OW: What was his tone like when he did that?
RM: It depended on the day. But you know what he did best? He threw me off my feet. He knew I was better when I didn’t quite know what I was doing, so he would toss me a ball out of nowhere, and I’d have to catch it before I could think. I’m good at looking at a scene and figuring out where to go and then getting there, but I’m much better when I have no idea where I’m going. I’m a control freak, and if you take that away, then really interesting things can happen.

OW: Yeah, I think I’m probably a control freak too. I remember on the first movie I worked on [Bottle Rocket, 1996] we were doing this scene where I was supposed to try and pick up this girl in kind of a rude way, and pick up this girl in kind of a rude way, and Wes [Anderson, the film’s director] told the girl in front of me that she was supposed to be into it, but later, without telling me, he told her she should trow a drink in my face. So just like Cassavetes would throw a ball at you, he had her do that, only I walked off the set. [laughs] Wes had to come and talk to me. So I guess it depends on what they throw at you.
RM: It’s hard

OW: It’s really hard. But I think that’s the freedom you were talking about. Have you ever thrown a drink in a guy’s face?
RM: In scenes.

OW: Have you ever struck a guy in anger?
RM: Once. But he hit me with a car. [both laugh]

OW: C’mon, Rachel. You’re saying that he litterally hit you with a car?
RM: He wasn’t intending to. He’s a wonderful person and wouldn’t hurt a flea. But he did hit me with a car, and I hit him back – I pinched him, but it didn’t really land. Fighting is really awkward and dumb. Did you ever instigate a fight?

OW: I’m sure I did with Luke and Andrew [Wilson’s brothers]/ But for the most part I try to follow the golden rule.
RM: The path of kindness and goodwill.

OW: Exactly. So let’s go back to Wedding Crashers for a second. What was it like to kiss Owen Wilson? I think all the readers would probably like to know that.
RM: It’s the million dollar question. [laughs] We kiss twice in the movie, don’t we? Once in the church and once on the beach?

OW: Yeah, I remember it like it was yesterday.
RM: I thought those were really nice scenes.

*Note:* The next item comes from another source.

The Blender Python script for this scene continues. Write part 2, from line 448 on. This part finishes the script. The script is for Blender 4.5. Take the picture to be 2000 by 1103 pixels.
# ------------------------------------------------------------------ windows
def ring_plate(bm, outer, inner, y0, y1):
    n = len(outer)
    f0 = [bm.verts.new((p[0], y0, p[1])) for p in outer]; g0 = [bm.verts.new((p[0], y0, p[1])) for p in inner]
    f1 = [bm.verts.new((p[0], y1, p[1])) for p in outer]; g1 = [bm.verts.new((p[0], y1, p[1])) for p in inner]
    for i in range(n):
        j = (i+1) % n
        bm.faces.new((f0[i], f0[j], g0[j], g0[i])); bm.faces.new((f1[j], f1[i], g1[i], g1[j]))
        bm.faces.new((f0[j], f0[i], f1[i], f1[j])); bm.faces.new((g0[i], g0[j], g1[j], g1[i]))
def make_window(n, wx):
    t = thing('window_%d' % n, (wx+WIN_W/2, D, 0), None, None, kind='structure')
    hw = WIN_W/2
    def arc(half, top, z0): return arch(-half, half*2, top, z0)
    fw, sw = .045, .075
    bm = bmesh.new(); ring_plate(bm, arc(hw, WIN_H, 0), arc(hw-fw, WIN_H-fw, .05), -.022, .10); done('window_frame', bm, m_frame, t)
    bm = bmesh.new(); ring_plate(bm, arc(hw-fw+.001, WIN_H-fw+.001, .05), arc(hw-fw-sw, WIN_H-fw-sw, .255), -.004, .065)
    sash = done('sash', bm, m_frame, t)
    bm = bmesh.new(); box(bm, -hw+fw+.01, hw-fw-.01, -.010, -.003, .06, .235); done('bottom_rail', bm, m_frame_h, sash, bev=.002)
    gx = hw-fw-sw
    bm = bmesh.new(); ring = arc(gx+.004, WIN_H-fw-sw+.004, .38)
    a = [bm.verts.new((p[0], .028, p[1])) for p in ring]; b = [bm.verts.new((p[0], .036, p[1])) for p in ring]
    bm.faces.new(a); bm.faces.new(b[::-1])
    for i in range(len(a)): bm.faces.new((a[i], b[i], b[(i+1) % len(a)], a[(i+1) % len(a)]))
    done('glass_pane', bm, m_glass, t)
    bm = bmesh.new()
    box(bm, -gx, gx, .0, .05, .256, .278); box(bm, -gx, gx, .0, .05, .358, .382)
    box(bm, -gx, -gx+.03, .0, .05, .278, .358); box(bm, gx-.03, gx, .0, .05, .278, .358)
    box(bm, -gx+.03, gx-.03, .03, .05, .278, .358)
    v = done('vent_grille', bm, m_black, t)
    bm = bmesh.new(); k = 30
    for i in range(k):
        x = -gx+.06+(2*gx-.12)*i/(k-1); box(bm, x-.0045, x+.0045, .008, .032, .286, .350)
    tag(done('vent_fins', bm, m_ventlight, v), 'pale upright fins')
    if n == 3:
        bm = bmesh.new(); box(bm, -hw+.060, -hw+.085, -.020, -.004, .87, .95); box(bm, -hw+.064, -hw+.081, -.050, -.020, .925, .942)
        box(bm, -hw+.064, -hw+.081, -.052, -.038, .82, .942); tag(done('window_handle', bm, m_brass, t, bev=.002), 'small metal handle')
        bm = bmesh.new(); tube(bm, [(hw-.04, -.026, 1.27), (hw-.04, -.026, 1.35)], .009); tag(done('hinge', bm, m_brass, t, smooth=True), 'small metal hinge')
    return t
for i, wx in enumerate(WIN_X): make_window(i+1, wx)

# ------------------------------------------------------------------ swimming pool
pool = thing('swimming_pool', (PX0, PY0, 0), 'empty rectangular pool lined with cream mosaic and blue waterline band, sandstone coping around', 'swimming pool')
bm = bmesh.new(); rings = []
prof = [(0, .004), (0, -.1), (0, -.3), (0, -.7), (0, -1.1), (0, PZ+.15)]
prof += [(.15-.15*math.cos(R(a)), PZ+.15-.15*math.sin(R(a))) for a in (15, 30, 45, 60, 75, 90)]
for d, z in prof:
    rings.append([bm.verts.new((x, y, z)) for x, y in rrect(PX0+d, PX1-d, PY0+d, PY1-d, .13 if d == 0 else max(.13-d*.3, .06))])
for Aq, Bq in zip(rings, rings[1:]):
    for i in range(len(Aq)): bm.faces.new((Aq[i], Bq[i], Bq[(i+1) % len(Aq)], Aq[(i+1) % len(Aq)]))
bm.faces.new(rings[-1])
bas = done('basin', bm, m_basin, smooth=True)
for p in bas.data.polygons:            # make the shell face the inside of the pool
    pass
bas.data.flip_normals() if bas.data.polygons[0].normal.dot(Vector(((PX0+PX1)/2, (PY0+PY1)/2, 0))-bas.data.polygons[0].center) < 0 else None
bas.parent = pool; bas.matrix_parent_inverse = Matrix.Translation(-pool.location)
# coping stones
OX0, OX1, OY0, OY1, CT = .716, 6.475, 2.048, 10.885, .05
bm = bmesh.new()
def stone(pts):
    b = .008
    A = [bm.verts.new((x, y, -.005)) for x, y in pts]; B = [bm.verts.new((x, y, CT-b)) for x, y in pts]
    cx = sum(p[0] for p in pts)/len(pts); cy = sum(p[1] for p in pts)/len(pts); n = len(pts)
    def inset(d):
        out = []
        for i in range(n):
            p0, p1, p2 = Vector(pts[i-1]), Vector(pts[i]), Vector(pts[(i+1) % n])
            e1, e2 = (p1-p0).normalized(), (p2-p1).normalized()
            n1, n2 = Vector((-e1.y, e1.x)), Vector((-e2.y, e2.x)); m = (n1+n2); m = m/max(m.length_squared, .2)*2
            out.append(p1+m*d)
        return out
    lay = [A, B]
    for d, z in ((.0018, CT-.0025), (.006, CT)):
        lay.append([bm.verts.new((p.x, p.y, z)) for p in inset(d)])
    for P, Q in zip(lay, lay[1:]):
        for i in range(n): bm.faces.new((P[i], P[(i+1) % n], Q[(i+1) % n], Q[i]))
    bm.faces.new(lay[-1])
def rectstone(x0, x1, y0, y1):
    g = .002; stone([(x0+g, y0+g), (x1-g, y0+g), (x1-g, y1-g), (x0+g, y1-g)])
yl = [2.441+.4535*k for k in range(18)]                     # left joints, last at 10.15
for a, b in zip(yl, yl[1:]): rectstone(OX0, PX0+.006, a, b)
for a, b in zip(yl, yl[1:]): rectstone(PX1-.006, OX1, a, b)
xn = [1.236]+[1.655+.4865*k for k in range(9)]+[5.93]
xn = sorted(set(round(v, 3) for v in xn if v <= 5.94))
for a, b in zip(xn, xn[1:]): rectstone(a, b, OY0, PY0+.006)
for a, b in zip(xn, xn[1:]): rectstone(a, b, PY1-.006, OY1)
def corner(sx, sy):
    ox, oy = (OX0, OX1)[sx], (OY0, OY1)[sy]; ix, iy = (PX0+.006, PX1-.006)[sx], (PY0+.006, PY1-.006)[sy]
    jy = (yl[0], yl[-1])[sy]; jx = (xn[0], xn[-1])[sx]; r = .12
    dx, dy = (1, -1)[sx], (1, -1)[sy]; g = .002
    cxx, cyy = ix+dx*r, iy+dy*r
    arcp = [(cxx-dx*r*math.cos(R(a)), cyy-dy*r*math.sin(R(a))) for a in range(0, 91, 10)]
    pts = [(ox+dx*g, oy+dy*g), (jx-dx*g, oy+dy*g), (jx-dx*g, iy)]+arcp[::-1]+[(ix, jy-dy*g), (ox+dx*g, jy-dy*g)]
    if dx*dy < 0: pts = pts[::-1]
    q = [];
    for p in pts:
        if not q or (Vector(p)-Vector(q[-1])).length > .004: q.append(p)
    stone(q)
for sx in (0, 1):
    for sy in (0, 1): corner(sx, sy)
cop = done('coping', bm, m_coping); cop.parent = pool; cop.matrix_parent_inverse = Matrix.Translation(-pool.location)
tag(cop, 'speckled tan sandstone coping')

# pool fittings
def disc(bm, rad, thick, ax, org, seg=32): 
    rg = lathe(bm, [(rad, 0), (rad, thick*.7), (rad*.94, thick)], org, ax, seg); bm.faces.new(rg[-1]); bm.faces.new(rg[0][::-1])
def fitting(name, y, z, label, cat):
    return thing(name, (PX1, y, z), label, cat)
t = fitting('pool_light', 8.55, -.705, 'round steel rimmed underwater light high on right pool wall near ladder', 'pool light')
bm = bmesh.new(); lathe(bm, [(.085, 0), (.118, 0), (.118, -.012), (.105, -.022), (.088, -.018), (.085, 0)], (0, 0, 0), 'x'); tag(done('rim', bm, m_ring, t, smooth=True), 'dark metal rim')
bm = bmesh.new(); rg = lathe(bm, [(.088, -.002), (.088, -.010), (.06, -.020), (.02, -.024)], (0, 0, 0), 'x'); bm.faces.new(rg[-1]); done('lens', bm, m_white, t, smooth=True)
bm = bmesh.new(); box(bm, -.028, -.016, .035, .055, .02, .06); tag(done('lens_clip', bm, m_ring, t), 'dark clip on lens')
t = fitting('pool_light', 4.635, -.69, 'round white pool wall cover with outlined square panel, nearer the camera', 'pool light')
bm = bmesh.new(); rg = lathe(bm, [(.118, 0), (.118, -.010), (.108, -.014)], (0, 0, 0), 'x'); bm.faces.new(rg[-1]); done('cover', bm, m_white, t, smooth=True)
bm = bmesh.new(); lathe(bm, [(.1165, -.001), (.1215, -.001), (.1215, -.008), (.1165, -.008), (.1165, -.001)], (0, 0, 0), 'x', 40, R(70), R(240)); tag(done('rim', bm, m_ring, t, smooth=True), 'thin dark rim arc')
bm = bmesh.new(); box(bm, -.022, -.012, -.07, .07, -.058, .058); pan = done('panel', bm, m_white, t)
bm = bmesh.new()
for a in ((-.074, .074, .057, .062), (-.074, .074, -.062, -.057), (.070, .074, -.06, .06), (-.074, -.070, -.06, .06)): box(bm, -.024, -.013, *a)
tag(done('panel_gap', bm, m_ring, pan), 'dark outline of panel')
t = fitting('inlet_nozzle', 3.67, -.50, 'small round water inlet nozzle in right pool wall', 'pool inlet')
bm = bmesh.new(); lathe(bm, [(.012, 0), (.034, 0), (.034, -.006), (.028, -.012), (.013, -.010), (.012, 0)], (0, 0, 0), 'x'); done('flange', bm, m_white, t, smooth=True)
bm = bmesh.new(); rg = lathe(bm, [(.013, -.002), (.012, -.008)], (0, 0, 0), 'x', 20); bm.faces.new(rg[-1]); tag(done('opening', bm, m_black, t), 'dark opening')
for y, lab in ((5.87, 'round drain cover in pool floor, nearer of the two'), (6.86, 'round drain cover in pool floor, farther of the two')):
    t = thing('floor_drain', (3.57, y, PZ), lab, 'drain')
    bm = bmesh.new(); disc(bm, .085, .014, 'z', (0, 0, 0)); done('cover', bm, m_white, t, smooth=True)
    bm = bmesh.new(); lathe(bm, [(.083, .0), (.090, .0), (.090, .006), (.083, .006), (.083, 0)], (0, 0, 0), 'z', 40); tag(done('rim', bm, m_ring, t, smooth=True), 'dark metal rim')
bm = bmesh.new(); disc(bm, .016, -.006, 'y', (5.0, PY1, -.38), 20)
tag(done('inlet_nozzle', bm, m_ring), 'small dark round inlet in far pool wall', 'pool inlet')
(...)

We were kind of fighting that day in the church, so stakes were high, and it was passionate.

OW: Do you get uncomfortable doing love scenes? We only had to kiss – but when you do love scenes, do you get self-conscious, or do you try to free yourself up?
RM: Well, it’s interesting. More than any other type of scene it’s hard to block out the camera and all the people standing around you and still make it intimate, because it gets really technical. Especially if you’re hiding body parts, and you have to kiss at a certain angle.

OW: You’re also got this other movie out called Red Eye with Cillian Murphy, who was so great in 28 Days Later (2003).
RM: Yeah, he was amazing.

OW: Is this going to be scary?
RM: It’s suspenseful, but it’s a thriller as opposed to a horror movie. Everyone hears “Wes Craven” and thinks horror, but it’s a bit of a departure for him. I hear it’s pretty tense, though – you’ll feel exhausted by the end – but no one turns unto a demon or anything like that.

OW: Good. I have to worry about you. My Lord, I don’t want our little Rachel getting manhandled by a demon in a Wes Craven movie!
RM: [laughs] Well, there’s a little mishandling, but I manage.

OW: Right, with that gumption you learned from your mother.